New detailed firm-level datasets reveal an enormous amount of heterogeneity across firms in terms of their growth and survival. While startups and young firms are, on average, the engines of aggregate job creation and productivity growth, only about half of all startups survive for more than five years and most of those that continue to operate are small and do not create jobs or innovate. Therefore, the documented growth prowess of young firms rests on the shoulders of a small fraction of high-growth firms, so called “gazelles”.

However, while the role of firm heterogeneity for macroeconomic dynamics has attracted academic interest in recent years, we still know relatively little about either the sources of differences between firm growth and survival patterns or about the implications this heterogeneity has for the macroeconomy.

Petr Sedláček has been awarded a Starting Grant of the European Research Council with the objective of expanding our understanding of the origins of firm growth and its implications for macroeconomic dynamics.

The research program is sectioned into two broad blocks. The first, largely empirical, block will use detailed firm-level data from Germany, the U.K. and the U.S. to estimate the extent to which firm growth and survival are predictable from the time of startup. Preliminary results for the U.S. economy suggest that differences across firms are indeed to a large extent driven by factors present already at startup. Next, using micro-data from Portugal, Petr will analyze how this predictability of firms’ growth and survival is related to observable characteristics of their founders with a particular focus on their past employment history and whether or not they have owned a business before (so called “serial entrepreneurship”).

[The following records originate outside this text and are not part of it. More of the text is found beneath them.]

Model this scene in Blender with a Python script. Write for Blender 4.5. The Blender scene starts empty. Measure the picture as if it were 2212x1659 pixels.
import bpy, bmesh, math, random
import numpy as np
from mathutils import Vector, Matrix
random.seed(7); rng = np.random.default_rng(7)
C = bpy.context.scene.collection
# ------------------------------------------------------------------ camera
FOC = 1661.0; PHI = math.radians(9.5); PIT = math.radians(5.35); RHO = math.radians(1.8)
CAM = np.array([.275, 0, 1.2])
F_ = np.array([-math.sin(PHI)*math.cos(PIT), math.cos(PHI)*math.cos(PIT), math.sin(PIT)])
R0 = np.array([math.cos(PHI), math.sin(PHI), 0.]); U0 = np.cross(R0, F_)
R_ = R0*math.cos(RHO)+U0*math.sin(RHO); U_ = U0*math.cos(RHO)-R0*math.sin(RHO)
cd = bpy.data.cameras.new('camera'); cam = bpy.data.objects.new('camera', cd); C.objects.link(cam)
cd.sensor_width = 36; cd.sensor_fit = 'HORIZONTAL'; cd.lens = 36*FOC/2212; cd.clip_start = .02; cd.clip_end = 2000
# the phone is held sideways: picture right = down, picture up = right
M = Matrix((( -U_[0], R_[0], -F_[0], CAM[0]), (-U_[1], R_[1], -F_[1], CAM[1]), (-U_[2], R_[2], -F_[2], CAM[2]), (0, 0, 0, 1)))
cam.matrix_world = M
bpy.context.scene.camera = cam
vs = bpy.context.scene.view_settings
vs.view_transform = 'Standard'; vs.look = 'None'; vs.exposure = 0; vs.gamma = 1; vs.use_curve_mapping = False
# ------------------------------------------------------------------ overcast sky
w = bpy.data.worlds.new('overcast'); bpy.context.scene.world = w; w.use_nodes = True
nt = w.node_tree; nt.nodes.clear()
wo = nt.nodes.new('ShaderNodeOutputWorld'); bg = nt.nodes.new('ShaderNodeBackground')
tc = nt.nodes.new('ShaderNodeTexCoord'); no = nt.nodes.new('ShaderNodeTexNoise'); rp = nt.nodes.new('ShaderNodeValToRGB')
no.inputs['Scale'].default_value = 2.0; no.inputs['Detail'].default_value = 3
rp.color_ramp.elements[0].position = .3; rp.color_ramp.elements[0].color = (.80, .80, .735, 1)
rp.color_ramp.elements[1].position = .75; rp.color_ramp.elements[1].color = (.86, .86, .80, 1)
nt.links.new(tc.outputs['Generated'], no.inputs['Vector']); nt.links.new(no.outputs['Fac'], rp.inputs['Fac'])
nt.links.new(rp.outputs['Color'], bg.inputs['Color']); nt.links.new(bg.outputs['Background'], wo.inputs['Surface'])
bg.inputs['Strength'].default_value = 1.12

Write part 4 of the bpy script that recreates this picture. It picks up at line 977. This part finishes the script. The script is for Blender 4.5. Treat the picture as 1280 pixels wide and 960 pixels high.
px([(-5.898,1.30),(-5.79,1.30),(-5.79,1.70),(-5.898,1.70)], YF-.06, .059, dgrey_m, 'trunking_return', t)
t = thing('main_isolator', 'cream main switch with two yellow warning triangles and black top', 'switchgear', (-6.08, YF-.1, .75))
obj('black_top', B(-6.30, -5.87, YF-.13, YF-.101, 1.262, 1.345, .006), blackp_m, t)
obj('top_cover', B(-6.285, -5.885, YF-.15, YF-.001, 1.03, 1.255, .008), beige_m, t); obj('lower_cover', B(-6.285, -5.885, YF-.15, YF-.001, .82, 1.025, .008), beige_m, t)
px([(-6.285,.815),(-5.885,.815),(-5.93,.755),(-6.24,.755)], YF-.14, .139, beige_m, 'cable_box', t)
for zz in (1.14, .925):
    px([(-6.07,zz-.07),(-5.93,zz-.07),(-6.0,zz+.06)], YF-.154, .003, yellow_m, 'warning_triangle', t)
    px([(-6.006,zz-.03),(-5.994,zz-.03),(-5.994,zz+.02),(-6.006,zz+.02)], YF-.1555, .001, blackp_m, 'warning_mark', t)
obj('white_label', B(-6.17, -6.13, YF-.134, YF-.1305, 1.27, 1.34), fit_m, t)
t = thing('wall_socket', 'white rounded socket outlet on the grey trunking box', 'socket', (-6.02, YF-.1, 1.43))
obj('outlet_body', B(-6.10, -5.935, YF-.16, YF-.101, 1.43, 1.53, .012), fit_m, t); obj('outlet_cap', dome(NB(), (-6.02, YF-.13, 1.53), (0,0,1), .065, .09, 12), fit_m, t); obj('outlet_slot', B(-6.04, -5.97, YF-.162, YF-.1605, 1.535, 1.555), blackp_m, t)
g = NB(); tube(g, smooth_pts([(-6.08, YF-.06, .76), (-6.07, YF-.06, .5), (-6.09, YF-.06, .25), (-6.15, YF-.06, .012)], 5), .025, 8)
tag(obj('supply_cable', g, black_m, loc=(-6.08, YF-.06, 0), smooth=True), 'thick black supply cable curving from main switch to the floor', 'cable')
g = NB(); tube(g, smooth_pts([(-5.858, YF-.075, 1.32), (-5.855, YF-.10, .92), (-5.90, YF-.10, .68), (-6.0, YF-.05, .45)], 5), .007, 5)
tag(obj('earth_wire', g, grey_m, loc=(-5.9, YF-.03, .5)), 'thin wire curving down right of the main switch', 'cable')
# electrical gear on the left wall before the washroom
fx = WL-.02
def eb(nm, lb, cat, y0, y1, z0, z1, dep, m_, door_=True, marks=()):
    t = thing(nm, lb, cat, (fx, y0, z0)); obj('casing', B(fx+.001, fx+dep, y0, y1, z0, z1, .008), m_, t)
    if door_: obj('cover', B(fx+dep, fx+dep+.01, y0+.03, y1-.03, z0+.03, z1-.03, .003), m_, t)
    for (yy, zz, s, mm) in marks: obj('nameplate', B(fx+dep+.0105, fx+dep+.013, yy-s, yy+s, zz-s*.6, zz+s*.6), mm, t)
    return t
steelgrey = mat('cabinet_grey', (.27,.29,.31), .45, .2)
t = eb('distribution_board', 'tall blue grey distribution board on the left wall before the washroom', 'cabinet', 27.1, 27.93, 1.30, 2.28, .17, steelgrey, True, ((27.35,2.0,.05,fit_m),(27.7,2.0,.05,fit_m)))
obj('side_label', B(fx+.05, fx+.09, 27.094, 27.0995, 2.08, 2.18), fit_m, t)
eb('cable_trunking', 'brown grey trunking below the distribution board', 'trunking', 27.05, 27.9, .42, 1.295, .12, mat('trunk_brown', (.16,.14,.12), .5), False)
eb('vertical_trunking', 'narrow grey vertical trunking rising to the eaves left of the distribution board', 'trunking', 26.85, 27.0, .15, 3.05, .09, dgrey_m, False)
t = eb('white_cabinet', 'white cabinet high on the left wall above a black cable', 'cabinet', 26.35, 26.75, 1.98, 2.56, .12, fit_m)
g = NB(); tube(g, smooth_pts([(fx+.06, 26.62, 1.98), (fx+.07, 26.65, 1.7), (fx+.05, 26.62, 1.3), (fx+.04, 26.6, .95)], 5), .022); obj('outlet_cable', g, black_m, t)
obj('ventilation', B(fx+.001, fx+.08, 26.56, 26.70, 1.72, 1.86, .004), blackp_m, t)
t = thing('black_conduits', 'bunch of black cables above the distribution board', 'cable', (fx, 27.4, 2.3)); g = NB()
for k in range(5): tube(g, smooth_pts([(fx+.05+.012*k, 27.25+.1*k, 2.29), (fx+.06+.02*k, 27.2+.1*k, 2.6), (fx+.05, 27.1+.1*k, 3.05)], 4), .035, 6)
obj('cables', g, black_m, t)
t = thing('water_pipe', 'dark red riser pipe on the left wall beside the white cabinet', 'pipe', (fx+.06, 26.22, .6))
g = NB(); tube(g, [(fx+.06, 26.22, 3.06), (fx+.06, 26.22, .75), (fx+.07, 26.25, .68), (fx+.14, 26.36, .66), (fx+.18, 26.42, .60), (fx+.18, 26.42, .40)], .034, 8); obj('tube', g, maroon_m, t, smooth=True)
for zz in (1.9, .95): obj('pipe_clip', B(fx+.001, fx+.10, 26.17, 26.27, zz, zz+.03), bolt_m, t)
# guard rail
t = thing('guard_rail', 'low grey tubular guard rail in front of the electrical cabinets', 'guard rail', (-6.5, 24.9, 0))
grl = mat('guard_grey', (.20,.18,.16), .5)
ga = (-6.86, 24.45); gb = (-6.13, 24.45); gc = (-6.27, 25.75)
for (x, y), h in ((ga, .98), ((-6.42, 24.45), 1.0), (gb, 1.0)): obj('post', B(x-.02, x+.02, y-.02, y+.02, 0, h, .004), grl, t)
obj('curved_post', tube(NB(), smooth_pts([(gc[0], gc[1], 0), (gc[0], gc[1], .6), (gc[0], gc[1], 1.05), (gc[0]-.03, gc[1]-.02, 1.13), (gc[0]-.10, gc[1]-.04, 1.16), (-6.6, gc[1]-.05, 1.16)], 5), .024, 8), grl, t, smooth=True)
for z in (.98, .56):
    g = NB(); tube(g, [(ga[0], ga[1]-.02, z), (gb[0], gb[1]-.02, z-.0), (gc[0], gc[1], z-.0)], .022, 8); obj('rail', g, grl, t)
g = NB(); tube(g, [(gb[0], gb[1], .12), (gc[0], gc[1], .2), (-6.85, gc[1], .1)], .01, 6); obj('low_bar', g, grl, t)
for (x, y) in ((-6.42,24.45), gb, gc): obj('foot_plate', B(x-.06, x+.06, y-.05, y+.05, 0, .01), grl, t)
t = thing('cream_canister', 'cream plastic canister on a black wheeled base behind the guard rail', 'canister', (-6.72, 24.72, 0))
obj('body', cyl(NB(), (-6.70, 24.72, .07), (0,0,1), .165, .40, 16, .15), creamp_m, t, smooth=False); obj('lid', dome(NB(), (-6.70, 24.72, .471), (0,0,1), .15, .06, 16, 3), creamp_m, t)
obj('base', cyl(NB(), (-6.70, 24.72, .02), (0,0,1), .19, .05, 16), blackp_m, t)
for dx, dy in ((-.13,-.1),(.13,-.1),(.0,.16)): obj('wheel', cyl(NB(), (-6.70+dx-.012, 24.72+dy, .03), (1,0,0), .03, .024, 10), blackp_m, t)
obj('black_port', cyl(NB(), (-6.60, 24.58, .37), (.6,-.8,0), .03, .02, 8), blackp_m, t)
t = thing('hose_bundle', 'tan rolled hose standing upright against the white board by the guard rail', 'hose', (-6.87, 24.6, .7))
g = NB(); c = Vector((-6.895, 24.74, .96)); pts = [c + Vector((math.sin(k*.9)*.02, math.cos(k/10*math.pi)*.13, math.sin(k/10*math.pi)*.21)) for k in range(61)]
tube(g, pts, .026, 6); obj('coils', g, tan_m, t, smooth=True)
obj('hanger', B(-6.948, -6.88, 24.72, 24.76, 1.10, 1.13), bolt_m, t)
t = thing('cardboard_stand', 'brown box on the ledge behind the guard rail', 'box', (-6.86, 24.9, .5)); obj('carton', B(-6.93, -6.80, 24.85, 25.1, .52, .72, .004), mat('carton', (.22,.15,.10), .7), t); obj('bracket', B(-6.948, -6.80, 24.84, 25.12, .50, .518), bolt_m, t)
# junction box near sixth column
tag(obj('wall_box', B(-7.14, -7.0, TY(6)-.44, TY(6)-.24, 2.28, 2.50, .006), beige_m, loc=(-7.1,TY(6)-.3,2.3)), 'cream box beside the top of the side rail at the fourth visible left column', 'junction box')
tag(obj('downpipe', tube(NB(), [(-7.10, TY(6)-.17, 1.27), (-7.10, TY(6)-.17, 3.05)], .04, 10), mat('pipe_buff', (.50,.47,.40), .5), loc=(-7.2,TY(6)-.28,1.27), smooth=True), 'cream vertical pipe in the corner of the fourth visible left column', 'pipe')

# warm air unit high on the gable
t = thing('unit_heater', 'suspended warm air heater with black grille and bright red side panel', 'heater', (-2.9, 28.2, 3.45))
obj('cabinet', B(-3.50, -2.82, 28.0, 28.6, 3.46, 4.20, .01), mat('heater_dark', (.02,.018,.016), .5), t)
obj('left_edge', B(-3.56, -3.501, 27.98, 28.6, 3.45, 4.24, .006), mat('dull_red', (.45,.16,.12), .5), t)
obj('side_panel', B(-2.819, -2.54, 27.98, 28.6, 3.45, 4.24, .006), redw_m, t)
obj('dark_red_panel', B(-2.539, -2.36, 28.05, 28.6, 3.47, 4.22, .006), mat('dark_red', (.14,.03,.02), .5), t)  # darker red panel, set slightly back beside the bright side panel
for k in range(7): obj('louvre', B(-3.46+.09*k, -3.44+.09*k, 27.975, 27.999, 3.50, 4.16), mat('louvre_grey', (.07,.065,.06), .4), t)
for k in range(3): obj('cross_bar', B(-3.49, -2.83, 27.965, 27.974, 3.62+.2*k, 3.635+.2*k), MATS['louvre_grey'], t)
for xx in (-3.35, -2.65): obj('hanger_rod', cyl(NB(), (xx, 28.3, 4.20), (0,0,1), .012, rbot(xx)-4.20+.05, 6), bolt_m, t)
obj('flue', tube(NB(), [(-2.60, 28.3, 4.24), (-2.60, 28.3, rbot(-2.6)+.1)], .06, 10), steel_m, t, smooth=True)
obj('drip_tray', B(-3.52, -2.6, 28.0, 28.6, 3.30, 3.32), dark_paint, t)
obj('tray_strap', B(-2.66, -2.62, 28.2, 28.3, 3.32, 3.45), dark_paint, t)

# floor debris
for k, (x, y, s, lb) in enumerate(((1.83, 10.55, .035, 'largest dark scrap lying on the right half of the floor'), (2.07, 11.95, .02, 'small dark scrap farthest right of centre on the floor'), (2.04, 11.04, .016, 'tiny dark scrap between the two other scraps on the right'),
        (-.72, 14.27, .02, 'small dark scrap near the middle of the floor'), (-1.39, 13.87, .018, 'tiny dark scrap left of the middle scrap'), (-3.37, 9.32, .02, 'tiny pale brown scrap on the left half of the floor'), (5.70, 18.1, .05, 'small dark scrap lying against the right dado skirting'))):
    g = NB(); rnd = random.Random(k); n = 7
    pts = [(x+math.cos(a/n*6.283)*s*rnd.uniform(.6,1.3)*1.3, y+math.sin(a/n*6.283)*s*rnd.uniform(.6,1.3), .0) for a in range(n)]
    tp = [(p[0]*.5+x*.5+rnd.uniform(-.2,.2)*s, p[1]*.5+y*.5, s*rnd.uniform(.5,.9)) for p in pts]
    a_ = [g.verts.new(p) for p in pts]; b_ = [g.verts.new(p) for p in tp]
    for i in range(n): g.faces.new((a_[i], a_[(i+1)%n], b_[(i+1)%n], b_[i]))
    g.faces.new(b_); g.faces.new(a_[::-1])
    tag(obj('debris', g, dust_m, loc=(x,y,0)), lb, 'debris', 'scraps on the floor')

The second block of the research agenda then aims to understand theoretically and quantitatively how choices of heterogeneous entrepreneurs, firm dynamics and the macroeconomy are jointly interconnected. The focus on the interaction between firm and founder heterogeneity, and their role in shaping macroeconomic performance, is largely missing from current research. However, without this link we cannot study several key questions brought up in current policy debates. For instance, how can the endogenous nexus of entrepreneurs, firm dynamics and the macroeconomy help us understand the observed rise in income and wealth inequality and what macroeconomic consequences does this development entail. Or what policies would enable European countries to promote the founding of high-growth firms, which are less plentiful compared to the U.S. economy, and what impact would such policies have on the well-being of non-entrepreneurs?